Em que pese o matrimônio tenha sido realizado em território estrangeiro, e perante autoridade consular igualmente estrangeira, sua efetiva transcrição foi levada ao RCPN e de Interdições e Tutelas do 1º Subdistrito Sé, produzindo assim, seus regulares e jurídicos efeitos em território nacional, tal como preceitua o artigo 32, § 1º, da Lei nº 6.015/1973. De se observar, igualmente, que o apelante possui Registro Civil Brasileiro (fls. 35), sujeito, pois, in casu . à jurisdição nacional (artigos 21, e 23, III, do Código de Processo Civil). Compete à justiça brasileira, portanto, a análise do feito sub judice .
No mérito, melhor sorte não assiste ao recorrente.

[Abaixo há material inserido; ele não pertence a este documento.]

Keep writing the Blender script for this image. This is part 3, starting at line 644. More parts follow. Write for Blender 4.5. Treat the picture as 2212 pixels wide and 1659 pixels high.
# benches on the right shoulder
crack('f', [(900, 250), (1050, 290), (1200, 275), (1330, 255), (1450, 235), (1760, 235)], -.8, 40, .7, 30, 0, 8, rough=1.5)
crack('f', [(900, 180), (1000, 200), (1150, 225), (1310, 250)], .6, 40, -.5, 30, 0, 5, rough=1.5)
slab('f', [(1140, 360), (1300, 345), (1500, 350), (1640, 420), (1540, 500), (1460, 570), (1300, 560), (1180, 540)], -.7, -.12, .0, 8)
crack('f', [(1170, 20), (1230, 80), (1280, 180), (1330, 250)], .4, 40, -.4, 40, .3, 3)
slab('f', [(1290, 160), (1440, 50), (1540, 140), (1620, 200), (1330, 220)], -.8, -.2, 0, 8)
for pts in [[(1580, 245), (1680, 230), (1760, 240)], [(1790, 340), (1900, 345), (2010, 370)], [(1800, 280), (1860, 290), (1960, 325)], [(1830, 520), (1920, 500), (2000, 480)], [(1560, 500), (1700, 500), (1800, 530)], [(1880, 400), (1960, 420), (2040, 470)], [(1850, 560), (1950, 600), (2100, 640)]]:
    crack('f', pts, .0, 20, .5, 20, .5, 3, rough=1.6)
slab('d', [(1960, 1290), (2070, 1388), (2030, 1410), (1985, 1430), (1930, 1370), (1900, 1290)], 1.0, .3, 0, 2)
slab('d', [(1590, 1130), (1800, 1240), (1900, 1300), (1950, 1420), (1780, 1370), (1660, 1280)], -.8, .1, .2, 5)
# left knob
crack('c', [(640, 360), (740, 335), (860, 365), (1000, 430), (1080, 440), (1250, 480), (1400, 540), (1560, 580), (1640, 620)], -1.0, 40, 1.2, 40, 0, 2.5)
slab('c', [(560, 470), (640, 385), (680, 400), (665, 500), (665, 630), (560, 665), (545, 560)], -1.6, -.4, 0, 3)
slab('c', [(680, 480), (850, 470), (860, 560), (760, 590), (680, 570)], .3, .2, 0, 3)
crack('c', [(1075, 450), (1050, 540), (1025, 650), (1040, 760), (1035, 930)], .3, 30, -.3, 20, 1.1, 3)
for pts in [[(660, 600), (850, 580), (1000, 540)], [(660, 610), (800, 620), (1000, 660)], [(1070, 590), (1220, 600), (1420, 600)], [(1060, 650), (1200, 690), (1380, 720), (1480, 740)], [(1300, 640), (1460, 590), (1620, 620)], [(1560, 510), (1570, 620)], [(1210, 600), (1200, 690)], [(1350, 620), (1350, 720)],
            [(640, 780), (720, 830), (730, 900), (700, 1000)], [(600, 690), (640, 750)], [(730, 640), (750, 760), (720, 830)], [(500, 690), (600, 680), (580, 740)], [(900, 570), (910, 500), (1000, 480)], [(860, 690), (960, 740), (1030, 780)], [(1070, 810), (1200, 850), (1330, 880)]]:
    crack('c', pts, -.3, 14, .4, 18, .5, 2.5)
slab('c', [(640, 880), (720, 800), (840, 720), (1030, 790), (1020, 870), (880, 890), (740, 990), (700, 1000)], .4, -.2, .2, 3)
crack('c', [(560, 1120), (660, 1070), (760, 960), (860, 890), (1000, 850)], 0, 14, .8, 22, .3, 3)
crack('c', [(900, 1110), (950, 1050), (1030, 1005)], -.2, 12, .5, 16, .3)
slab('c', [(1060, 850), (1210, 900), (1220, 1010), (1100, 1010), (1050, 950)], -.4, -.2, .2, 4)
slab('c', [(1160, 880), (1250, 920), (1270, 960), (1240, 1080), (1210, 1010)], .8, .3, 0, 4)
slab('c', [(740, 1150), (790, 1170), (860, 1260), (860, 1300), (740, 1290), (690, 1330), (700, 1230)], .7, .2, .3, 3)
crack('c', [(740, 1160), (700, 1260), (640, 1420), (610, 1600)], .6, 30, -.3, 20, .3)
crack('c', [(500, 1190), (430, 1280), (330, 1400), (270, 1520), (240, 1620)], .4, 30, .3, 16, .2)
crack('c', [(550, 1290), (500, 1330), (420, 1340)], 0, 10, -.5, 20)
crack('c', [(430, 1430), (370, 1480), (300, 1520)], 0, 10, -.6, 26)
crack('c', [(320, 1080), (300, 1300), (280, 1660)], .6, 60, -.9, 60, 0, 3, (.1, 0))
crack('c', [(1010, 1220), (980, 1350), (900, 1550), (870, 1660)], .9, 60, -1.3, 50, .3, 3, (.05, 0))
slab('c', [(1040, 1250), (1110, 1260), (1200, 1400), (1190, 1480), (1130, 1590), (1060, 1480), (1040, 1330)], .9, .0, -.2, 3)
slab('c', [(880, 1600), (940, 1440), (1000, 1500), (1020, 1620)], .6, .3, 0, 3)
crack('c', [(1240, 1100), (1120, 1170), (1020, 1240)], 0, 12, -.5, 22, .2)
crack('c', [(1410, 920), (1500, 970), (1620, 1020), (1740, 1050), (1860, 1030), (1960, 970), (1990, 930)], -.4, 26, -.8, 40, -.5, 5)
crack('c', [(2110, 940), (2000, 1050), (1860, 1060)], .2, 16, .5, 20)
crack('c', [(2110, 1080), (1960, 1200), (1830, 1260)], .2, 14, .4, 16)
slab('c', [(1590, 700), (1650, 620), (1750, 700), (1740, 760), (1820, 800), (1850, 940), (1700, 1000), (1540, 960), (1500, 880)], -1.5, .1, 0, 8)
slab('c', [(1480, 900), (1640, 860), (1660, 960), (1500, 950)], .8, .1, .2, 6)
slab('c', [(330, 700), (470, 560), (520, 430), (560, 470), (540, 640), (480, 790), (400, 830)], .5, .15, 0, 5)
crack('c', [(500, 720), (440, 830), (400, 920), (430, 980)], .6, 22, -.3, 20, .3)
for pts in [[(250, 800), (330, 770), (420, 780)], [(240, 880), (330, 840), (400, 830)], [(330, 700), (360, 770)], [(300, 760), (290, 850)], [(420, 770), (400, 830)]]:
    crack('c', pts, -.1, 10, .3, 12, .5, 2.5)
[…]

Da detida análise do todo, vislumbro que as partes se casaram aos 21/10/2013 (fls. 95/96). Não obstante, há nos autos prova incontestável de que o recorrente já se encontrava casado desde 26/08/2011, com Karla Fernanda do Prado (fls. 32 e 537), sendo que estes se divorciaram tão somente aos 02/02/2015, tal como se lê na escritura pública de divórcio consensual de fls. 535/536.
Assim, o apelante, ao celebrar matrimônio com a apelada,
encontrava-se casado, e portanto, impedido de celebrar novo casamento, nos moldes do artigo 1.521, inciso VI, do CC. Por conseguinte, nulo o matrimônio contraído, fulminado que está pelo artigo 1.548, inciso II, do CC.
Consonaste afirma Maria Berenice Dias: "(...) A incapacidade para o casamento pode ser absoluta ou relativa. Absoluta - É a inaptidão genérica frente a qualquer pessoa, que não pode ser suprida pelo juiz. Alguém que não pode casar com quem quer que seja. As pessoas casadas não podem casar com ninguém. O casamento é nulo e deve ser desconstituído 1 (...)".
Despicienda portanto, a alegação de que a apelada possuía conhecimento acerca da separação de fato do recorrente, visto que impossível se convalidar infração à norma de ordem pública; como sabido, a mera separação de fato não extingue a sociedade ou o vínculo conjugal, ex vi do artigo 1.571, do CC.
Remeto os autos à D. PGJ para apuração de eventual crime de bigamia, previsto no artigo 235, do CP.
Isto posto, nego provimento ao apelo, nos termos da fundamentação supra, majorando a verba sucumbencial para 11% sobre o valor atribuído à causa.